Group shows with one-word themes. The idea with shows of this type is to choose a word whose multiple meanings will be drawn out by artists in interesting and unexpected ways. A partial list from this year: Pound, Pet, Convenience, Gems, Switch, Sanctuary, Seed, Fictions, blurred, Seclusion, and Color. But there’s a fine line between artfully ambiguous and simply vague, and artists in these shows often used old work that only kinda sorta fit the theme. If there are to be more one-word shows, how about more specific words to keep the artists honest. Suggestions: Arugula, Corolla, and Odometer.

MOST THIN-SKINNED ARTIST

Jim Woodring. If you’ve been lavishly praised in Time, The New York Times, and more tiny alternative journals than you can shake a disturbingly anthropomorphic frog at, one mixed notice shouldn’t get your panties in a bunch, but my review of Jim Woodring’s show at the Elliott Bay Caf頲esulted in his Web site being turned into a virtual hate-mail machine, with talking points and an e-mail link to Seattle Weekly. Letters from apoplectic Woodring fans came for months, a few every time I opened my in box.
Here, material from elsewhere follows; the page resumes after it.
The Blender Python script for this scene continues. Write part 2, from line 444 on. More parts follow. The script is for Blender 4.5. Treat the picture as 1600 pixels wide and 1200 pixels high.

I didn’t mind so much being called a fucking moron, but the guy who called me a “jag off”? Ouch. How did he know?

FUNNIEST MANIFESTO THAT NEVERTHELESS HAS A NASTY UNDERCURRENT OF ANTI-INTELLECTUALISM

Forgotten Works. The manifesto posted on the wall of this indie gallery rails against critics, academics, and anyone else liable to use the word “juxtapose.” Declare the curators: “We believe that art doesn’t have to be a puzzling, chin-scratching experience,” and that “anyone who comes in here trying to pull that intellectually superior crap is in serious danger of getting bitch slapped.” Good one, Forgotten Works. Juxtapose juxtapose juxtapose.

MOST OVER-EXPOSED ARTIST

Mark Tobey. SAM, Kurt Lidtke, the Museum of Glass, Martin-Zambito—the dead “Northwest Master” popped up somewhere just about every month this year. I know he’s important and all, but does anyone’s heart really skip a beat at the prospect of seeing his drab and earnest canvases yet again? Most of his stuff looks pretty dated to me. His ballyhooed experiments in Japanese calligraphic techniques are notable only because they make Tobey among the first of many Westerners to be drawn to the spontaneity of Zen Buddhism while completely missing its underlying martial discipline.

SHOW THAT BEST ILLUSTRATED THE INTELLECTUAL BANKRUPTCY OF THE POLITICAL LEFT

“States of the Union” at Greg Kucera. This 9/11-themed show had a few artists who reflected meaningfully on horror and victimhood (including Katy Stone and Jon Haddock), but most prominent were pieces like Peter Edlund’s “Four Hundred Years of Cultural Genocide” that reveled in the reflexive anti-Americanism that is the only response the left has to any event. What could possibly be the point of including work as trite as Joe Sances’s idealized landscapes with little doors that open to reveal lynchings, Indian slaughters, and other of the greatest hits of American sins? That we should feel any less traumatized by terrorism because we aren’t as perfect as we like to think? Give me a fucking break. President Bush visiting a Muslim community center soon after 9/11 to denounce racist attacks—an action that would be unthinkable anywhere but in an industrialized democracy with our values of pluralism and tolerance, however imperfectly these may be implemented—put that in your goddamn painting.